(To download the Chinese book-PDFs, please, click on the covers of the three volumes.)
The Italian Marxist current operaismo (workerism) developed out of the social conflicts of the 1950s and 1960s and the failure of the contemporary socialist and communist parties to analyze and understand the changes of class politics at the time.
The legacy of operaismo is not an encapsulated political ideology but rather a set of experiences, tools and methods of analysis and intervention into class struggle that the protagonists developed to regain an understanding of class struggles in Italy – and to be able to participate.
The similarity of Italy’s development in the 1950s and 1960s (that brought about operaismo) is striking when compared to China’s 1990s and 2000s: rapid industrialization, changing relations of production, new industrial technologies, mass internal migration, the making of a new class composition, increasing numbers of strikes and other forms of labor unrest, and the change of the situation of women.
That is why we think that the concepts and experience of Italian operaisti would be an inspiring contribution to the debate on Marxist thought and social conflicts in China and do help with the understanding of processes of class composition there.
So we, a circle of people from several continents, initiated this project to translate and publish central texts from operaismo – as well as critical contributions from a feminist perspective – in Chinese.
A first compilation of such texts was published in Chinese as a book in late 2017, and the Chinese translation of several articles appeared in 2018 (all documented on the Chinese project page: 工人主义及其批判).
Two more volumes were published in November 2018 under the title “The Proletariat Goes to Paradise: Class Struggle and Theoretical Exploration in Italy’s 1960s and 1970s” and include these texts:
Raniero Panzieri.
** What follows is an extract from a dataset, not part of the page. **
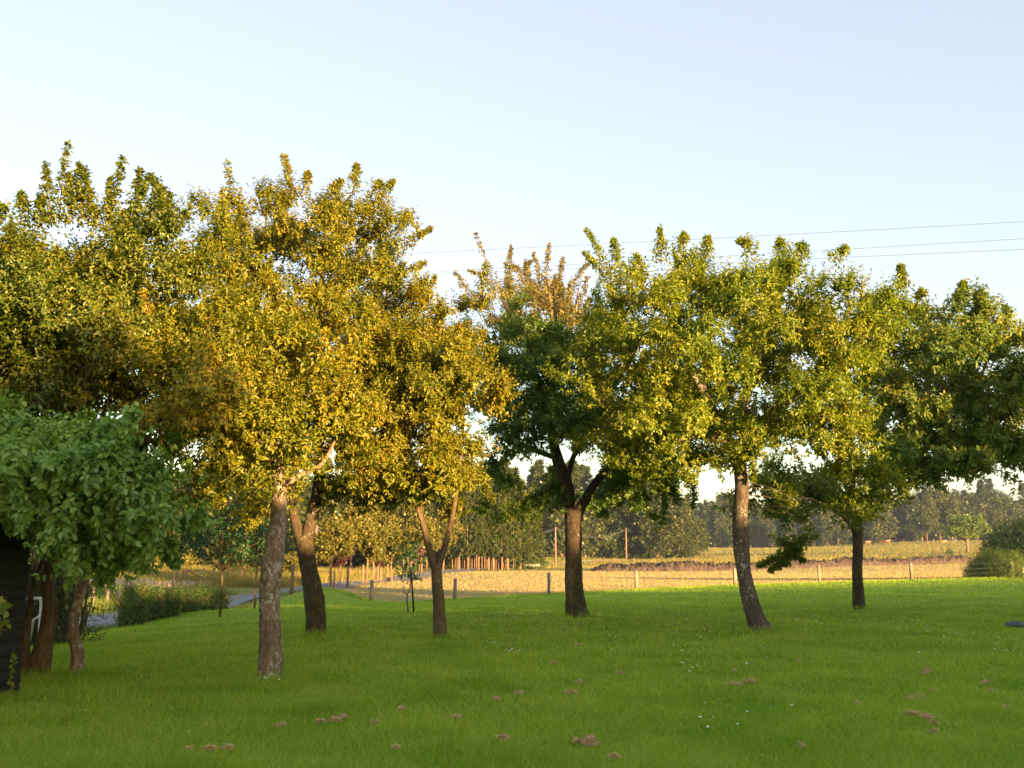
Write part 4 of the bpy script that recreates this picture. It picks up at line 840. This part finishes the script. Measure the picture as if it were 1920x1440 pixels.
field('meadow_grass', 'tall yellowish meadow grass on the bank behind the road', -150, 760, 66, 110, 90000, .3, .8, M_tall, lambda x, Y, p: (x < rx(Y) - 2.4))
field('pasture_grass', 'rough dry grass tufts on the pasture', 900, 1990, 150, 400, 60000, .15, .45, M_tall)
field('roadside_grass', 'short grass strip between lawn and road', -100, 640, 24, 60, 30000, .08, .2, M_tallg, lambda x, Y, p: (x > rx(Y) + 2.0) & (Y > edgeY(p)))
def haycond(x, Y, p): return (Y > edgeY(p)) & (Y < np.interp(p, px2, Y2))
field('hay_stubble', 'pale stubble and cut hay on the mown field', 610, 1990, 48, 160, 110000, .04, .12, leafmat('stubble', [(.20, .22, .07), (.34, .26, .11), (.44, .32, .15)], .3, .02, .25), haycond)
# daisies and buttercups
def disc(name, loc, r_, mat, mat2=None):
    bm = bmesh.new(); bmesh.ops.create_circle(bm, cap_ends=True, segments=9, radius=r_)
    for v in bm.verts: v.co.z = .075
    if mat2:
        c = bmesh.ops.create_uvsphere(bm, u_segments=6, v_segments=4, radius=r_ * .35)
        for v in c['verts']: v.co.z = v.co.z * .5 + .079
    me = bpy.data.meshes.new(name); bm.to_mesh(me); me.materials.append(mat)
    if mat2:
        me.materials.append(mat2)
        for p_ in me.polygons:
            if p_.center.z > .078: p_.material_index = 1
    return me
dm = disc('daisy', None, .016, M_petal, M_yel); bmh = disc('buttercup', None, .013, M_yel)
cl = [(1270,1175,60,10,26),(1090,1175,40,10,18),(1120,1190,60,12,24),(1330,1195,60,12,18),(1450,1180,60,8,16),(1560,1168,70,8,18),(1720,1180,70,12,26),(1780,1200,60,14,26),(1880,1220,40,14,22),(1260,1210,50,12,14),(1310,1255,40,12,14),(1400,1235,50,10,10),(1440,1325,40,10,8),(1330,1355,50,20,9),(955,1225,30,8,12),(960,1180,60,12,12),(880,1185,50,12,8),(500,1282,22,4,12),(560,1283,25,6,5),(360,1290,200,30,10),(110,1235,30,6,7),(1880,1330,60,20,4),(1600,1260,80,15,6),(700,1205,80,15,8)]
k = 0
for (cx, cy, sx_, sy_, n) in cl:
    for _ in range(n):
        if k >= 290: break
        p = hit(cx + g_.normal(0, sx_ * .6), max(cy + g_.normal(0, sy_ * .8), 1160)); o = bpy.data.objects.new('daisy', dm); C.objects.link(o); o.location = Vector(p); s = g_.uniform(.6, 1.05); o.scale = (s, s, 1); o.rotation_euler = (g_.normal(0, .3), g_.normal(0, .3) , 0)
        tag(o, 'tiny white daisy dotted in the mown lawn', 'flower', 'daisies in the lawn'); k += 1
for (px, py) in [(353,1391),(82,1326),(112,1325),(150,1349),(160,1350),(190,1350),(72,1338),(115,1289),(258,1288),(320,1345),(1282,1333),(1337,1335),(1351,1336),(1366,1340),(1625,1223),(1353,1190),(508,1350),(869,1294),(1540,1185),(1430,1438),(733,1253),(285,1300),(302,1310)]:
    o = bpy.data.objects.new('buttercup', bmh); C.objects.link(o); o.location = Vector(hit(px, py)); o.scale = (1, 1, 1.2); tag(o, 'small yellow buttercup dotted in the mown lawn', 'flower', 'buttercups in the lawn')
# clumps of dried clippings
clumps = [(355,1413,14),(395,1415,28),(428,1412,24),(526,1367,16),(600,1360,16),(625,1358,22),(640,1352,18),(700,1362,18),(752,1336,16),(740,1410,14),(853,1352,18),(934,1318,18),(970,1306,22),(940,1392,22),(1040,1247,18),(1070,1305,20),(1086,1284,16),(1105,1401,44),(1085,1400,22),(1150,1428,16),(1160,1268,14),(1085,1212,14),
 (1370,1288,16),(1385,1290,20),(1410,1283,20),(1605,1325,14),(1708,1316,20),(1722,1312,18),(1712,1346,22),(1740,1352,24),(1748,1362,16),(1752,1380,18),(1752,1300,12),(1740,1262,18),(1735,1268,14),(1852,1284,16),(1858,1300,14),(1842,1286,12),(1886,1332,12),(1504,1407,12),(1377,1262,12),(1500,1244,12)]
for i, (px, py, wd) in enumerate(clumps):
    p = hit(px, py); w_ = wd * mpp(py, p[1]) * .43; n = int(260 * (wd / 16) ** 1.7); nb_ = 3 + wd // 8
    bc = g_.normal(0, .45, (nb_, 2)) * w_ * np.array([1.0, .8]); bi = g_.integers(0, nb_, n); of = g_.normal(0, .26, (n, 2)) * w_ * g_.uniform(.5, 1.1, nb_)[bi][:, None]
    rr_ = np.linalg.norm(of, axis=1) / w_; P = np.column_stack([bc[bi] + of, .034 + .025 * np.exp(-rr_ ** 2 * 12) * g_.random(n) * wd / 16]); ax = g_.normal(0, 1, (n, 3)); ax[:, 2] *= .3
    V, F = leaves4(P, ax, g_.normal(0, .5, (n, 3)) + np.array([0, -.2, .7]), g_.uniform(.018, .045, n), .009)
    o = mk('clippings_clump', V, [F], M_dry); o.location = Vector(p); sd_ = 'left' if px < 720 else 'middle' if px < 1300 else 'right'
    side = lambda x: 'left' if x < 720 else 'middle' if x < 1300 else 'right'
    sd_ = side(px); mates = sorted(q[0] + q[1] * .001 for q in clumps if side(q[0]) == sd_ and q[2] <= 40); nth = ['first', 'second', 'third', 'fourth', 'fifth', 'sixth', 'seventh', 'eighth', 'ninth', 'tenth', 'eleventh', 'twelfth', 'thirteenth', 'fourteenth', 'fifteenth', 'sixteenth', 'seventeenth', 'eighteenth', 'nineteenth', 'twentieth', 'last', 'last', 'last']
    tag(o, 'largest pinkish clump of dried clippings, near the bottom middle of the lawn' if wd > 40 else f'small brown clump of dried clippings, {nth[mates.index(px + py * .001)]} from the left on the {sd_} of the lawn', 'grass clippings', 'clumps of dried clippings on the lawn')

# ------------------------------------------------------------------ behind the viewpoint: unseen objects added to shade the lawn
def sunpt(p_, t_): return (p_ * -sy * 1.0 + t_ * -sx, p_ * sx + t_ * -sy)   # p across the sun, t away from it
def along(p_, t_): e1 = np.array([-sy, sx]); e2 = np.array([-sx, -sy]); v = e1 * p_ + e2 * t_; return v
c0 = along(8.6, -15); r = empty('unseen_house', Vector((c0[0], c0[1], 0)), 'brick building added unseen behind the viewpoint to shade the lawn', 'unseen_house'); an = math.atan2(sx, -sy); r.rotation_euler = (0, 0, an)  # building placed out of view to throw the shadow over the lawn
Lh, Dh, Eh, Rh = 10.5, 7.5, 3.9, 5.3
mb = MB(); mb.add([(x, y, z) for x in (-Lh / 2, Lh / 2) for y in (-Dh / 2, Dh / 2) for z in (-.2, Eh)], [(0, 1, 3, 2), (4, 6, 7, 5), (0, 4, 5, 1), (2, 3, 7, 6), (0, 2, 6, 4), (1, 5, 7, 3)])
mb.add([(-Lh / 2, -Dh / 2, Eh), (-Lh / 2, Dh / 2, Eh), (-Lh / 2, 0, Rh - .06), (Lh / 2, -Dh / 2, Eh), (Lh / 2, Dh / 2, Eh), (Lh / 2, 0, Rh - .06)], [(0, 2, 1, 1), (3, 4, 5, 5)]) if False else None
mb.build('wall', M_brick, r)
mb = MB(); ov = .4
mb.add([(x, y, z) for x in (-Lh / 2 - ov, Lh / 2 + ov) for (y, z) in ((-Dh / 2 - ov, Eh - .1), (0, Rh), (Dh / 2 + ov, Eh - .1), (0, Eh + .02))], [(0, 4, 5, 1), (1, 5, 6, 2), (0, 1, 2, 3), (4, 7, 6, 5), (0, 3, 7, 4), (3, 2, 6, 7)])
rf = mb.build('roof', M_roof, r); MB().box((4.4, 0, Rh + .1), (.9, .6, 1.4)).build('chimney', M_brick, rf)
for x in (-3.8, 1.2, 3.8):
    wn = MB().box((x, Dh / 2 + .02, 2.2), (1.2, .08, 1.3)).build('window', M_white, r); MB().box((x, Dh / 2 + .07, 2.2), (1.04, .04, 1.14)).build('pane', M_glass, wn)
dr = MB().box((-1.2, Dh / 2 + .03, 1.05), (1.0, .08, 2.1)).build('door', M_shed, r); MB().box((-.85, Dh / 2 + .1, 1.05), (.12, .06, .03)).build('handle', M_wire, dr)
# tall hedge added on the right, outside the frame, to cast shade
ct = []
for p_ in np.arange(11, 60, 1.1):
    v = along(p_, -12.5 - (p_ - 11) * .12)
    hh = float(np.interp(p_, [11, 20, 26, 60], [5.2, 5.6, 5.3, 4.6])) + .5 * math.sin(p_ * 1.9) * .6
    z0 = 0
    for f in (.12, .32, .52, .72, .9): ct.append((v[0], v[1], hh * f, 1.05, .8))
shrubmass('hedge', 'tall dense hedge added out of view behind and right of the viewpoint to shade the lawn', 'hedge', ct, 16000, .16, L_hedge, 170, .8, None, False)
mb = MB()
for p_ in np.arange(11, 60, 1.1):
    v = along(p_, -12.5 - (p_ - 11) * .12); hh = float(np.interp(p_, [11, 20, 26, 60], [5.2, 5.6, 5.3, 4.6])) * .92
    mb.tube(np.array([(v[0], v[1], -.2), (v[0], v[1], hh * .4), (v[0], v[1], hh)]), [.62, .7, .3], 10, .08, int(p_ * 7))
o = mb.build('hedge_shade_core', B_dark, bpy.data.objects['hedge.001'] if 'hedge.001' in bpy.data.objects else None); o.name = 'stems'  # solid core added to stop sun leaking through the hedge, not real stems
if o.parent: 
    lv = np.array(o.parent.location); o.location = Vector(-lv)
for i, (p_, t_, s) in enumerate([(20, -9, .62), (25, -8, .66), (31, -9, .6), (1.3, -12, .5), (-2.2, -12, .5), (-6, -12, .5), (2.8, -14.5, .5)]):  # unseen trees added to shade the lower crowns left and right
    v = along(p_, t_); c = copy_tree(protoD[i % 3], (v[0], v[1], -.1), i * 2.1, s, 'broadleaf tree added outside the frame behind the viewpoint to cast shade', 'trees added outside the frame behind the viewpoint to cast shade')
The Capitalist Use of Machinery, 1961:
机器的资本主义运用
Mario Tronti. Lenin in England, 1964:
列宁在英格兰
Romano Alquati. Struggle at FIAT, 1964:
菲亚特铸造厂的野猫斗争
Mariarosa Dalla Costa. Women and the Subversion of Society, 1971:
妇女与社会颠覆
Antonio Negri. Crisis of the Planner-State, 1971:
计划国家的危机
Sergio Bologna. The factory-society relationship as an historical category, 1974:
作为历史范畴的社会–工厂关系
Silvia Federici.(Wages Against Housework, 1975:
反抗家务劳动的工资
Autonomous Assembly of Alfa Romeo. Against the state as boss, 1973:
政府做老板 工人也能反
As an introduction for these volumes we conducted an interview with Ferruccio Gambino (2018: 工人而非那些外人或许就会有最终决定权) that we also document in English here: “The workers may have the last word, not those who are on the outside“.
Another volume includes the Chinese translation of Nanni Balestrini’s novel “Vogliamo tutto” (1971; We want everything) which is, actually, based on interviews Balestrini conducted with a worker from southern Italy who was involved in wildcat strikes and other protests in the late 1960s in Turin and other cities in the north. His name is Alfonso Natella. We conducted a short interview with him in early 2018 (它是我的故事) which serves as an introduction to the Chinese edition. Here is the interview with Alfonso in English: “It is my story“.
Guido Borio wrote a chronology of operaismo and class struggles in Italy in the 1960s and 1970s (documented here in English and Chinese), and we added two glossaries with explanations on the most important terms and actors (glossary of terms documented here in Chinese).